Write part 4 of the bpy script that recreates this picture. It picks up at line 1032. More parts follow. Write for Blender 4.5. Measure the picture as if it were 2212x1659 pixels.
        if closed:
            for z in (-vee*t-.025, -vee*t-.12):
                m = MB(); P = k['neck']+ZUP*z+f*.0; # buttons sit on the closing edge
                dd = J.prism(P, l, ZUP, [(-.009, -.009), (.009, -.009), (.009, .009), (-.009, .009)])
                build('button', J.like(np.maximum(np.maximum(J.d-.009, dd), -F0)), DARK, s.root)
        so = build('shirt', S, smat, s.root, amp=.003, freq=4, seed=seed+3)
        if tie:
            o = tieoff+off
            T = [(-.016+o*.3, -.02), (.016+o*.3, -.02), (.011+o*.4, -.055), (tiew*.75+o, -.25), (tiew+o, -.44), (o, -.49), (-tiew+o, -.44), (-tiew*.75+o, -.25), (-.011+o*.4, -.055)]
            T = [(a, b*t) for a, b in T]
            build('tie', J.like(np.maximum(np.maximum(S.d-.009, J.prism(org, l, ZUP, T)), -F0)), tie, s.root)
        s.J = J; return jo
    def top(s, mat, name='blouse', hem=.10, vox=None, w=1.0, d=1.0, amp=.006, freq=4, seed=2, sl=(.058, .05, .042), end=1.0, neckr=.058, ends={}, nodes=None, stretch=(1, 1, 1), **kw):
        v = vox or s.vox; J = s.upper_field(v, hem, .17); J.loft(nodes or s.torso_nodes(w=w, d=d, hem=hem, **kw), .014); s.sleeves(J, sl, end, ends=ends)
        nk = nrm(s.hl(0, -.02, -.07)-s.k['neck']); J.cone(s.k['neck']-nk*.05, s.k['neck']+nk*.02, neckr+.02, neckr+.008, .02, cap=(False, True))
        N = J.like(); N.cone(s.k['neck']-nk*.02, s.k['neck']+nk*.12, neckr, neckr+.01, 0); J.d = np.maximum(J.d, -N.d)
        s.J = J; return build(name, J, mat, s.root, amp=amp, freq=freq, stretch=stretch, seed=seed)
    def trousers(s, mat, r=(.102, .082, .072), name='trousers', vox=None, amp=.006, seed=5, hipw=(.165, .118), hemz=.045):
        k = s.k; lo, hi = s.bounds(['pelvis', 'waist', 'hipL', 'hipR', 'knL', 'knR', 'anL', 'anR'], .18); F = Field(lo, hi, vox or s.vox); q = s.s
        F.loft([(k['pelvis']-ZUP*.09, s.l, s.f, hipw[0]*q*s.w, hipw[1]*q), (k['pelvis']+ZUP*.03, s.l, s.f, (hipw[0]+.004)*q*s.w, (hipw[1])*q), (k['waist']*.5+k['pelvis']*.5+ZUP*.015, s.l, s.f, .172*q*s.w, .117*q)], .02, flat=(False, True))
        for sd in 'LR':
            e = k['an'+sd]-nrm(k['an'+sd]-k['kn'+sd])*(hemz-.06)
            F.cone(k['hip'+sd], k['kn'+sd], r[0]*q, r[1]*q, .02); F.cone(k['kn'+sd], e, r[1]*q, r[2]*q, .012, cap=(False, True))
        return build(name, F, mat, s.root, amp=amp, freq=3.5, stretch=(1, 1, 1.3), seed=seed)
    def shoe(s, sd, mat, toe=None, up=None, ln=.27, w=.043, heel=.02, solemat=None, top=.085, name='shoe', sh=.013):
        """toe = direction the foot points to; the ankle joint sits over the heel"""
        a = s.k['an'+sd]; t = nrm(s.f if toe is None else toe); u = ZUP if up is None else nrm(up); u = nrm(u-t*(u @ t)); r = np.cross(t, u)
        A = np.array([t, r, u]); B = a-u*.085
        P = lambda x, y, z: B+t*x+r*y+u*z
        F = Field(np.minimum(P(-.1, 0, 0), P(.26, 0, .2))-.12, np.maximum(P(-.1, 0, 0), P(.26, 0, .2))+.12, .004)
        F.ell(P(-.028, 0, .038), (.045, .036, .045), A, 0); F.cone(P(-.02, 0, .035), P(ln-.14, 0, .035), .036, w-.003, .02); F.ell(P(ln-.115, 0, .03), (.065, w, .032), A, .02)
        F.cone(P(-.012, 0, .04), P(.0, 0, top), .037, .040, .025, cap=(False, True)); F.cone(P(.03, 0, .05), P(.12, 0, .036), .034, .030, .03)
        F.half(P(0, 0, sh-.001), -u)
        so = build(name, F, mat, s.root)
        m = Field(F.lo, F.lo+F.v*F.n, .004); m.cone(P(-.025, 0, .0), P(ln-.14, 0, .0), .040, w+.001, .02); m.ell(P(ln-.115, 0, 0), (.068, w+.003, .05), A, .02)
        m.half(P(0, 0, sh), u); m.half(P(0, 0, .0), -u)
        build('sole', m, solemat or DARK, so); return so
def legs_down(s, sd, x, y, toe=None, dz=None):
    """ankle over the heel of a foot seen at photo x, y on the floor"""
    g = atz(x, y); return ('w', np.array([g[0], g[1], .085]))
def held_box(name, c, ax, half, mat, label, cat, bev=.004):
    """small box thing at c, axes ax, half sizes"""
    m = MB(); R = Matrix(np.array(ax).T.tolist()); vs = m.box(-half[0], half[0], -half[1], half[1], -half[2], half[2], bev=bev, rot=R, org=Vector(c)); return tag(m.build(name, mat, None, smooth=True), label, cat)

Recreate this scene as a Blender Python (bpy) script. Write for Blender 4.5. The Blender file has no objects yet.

What you should do: Search the material above for "Write". Pull out each line where it shows up.

Answer:
Write part 4 of the bpy script that recreates this picture. It picks up at line 1032. More parts follow. Write for Blender 4.5. Measure the picture as if it were 2212x1659 pixels.
Recreate this scene as a Blender Python (bpy) script. Write for Blender 4.5. The Blender file has no objects yet.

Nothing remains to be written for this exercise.